Geologists at the University of Cape Town have discovered a previously unmapped, critically stressed fault beneath the Karoo basin, an area South Africa is banking on to replace declining fuel supplies. The fault is tied to a swarm of at least 66 earthquakes near Leeu Gamka since 2007, including a magnitude 4.8 event.

It introduces fresh seismic risk just as the government moves to end a 15-year exploration freeze. In March 2026, the state announced its intention to lift the moratorium imposed in 2011.

Mineral and petroleum resources minister Gwede Mantashe underscored the shift in May by allocating R48.1 million to the Karoo Shale Gas Project. He argued that South Africa is “overly dependent on imported refined petroleum products.”

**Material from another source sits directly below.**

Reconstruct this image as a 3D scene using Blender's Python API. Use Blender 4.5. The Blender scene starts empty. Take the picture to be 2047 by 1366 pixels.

The economic prize is substantial but unproven. Estimates for technically recoverable shale gas range wildly from 13 trillion cubic feet to 390 tcf, with the Petroleum Agency settling on roughly 209 tcf. International energy majors initially circled the basin in the early 2010s but retreated amid the legal limbo, and no deep test wells have been drilled to settle the debate.

Even the lowest estimate would help offset an impending supply cliff around 2030, when gas imports from Mozambique’s Pande and Temane fields are expected to plummet. Securing domestic supply would feed power plants and shield an economy scarred by a decade of load-shedding.

For any operator eyeing the basin, the UCT study dictates higher upfront capital requirements. While lead author Benjamin Whitehead emphasized the recorded earthquakes are natural and not a reason to halt development, global evidence shows fracking and wastewater injection can reactivate pre-existing faults.

Developers will therefore need to invest heavily in seismic monitoring and precise geological mapping to secure regulatory approval and limit liability. That seismic risk compounds an existing environmental challenge in the semi-desert Karoo, where agriculture and communities rely on heavily stressed groundwater.

Fracking requires injecting large volumes of water underground, ensuring that any future development will face intense scrutiny from the environmental groups that originally secured the 2011 ban. The newly discovered fault does not block development, but it guarantees companies must price in a much thicker layer of operational and legal risk.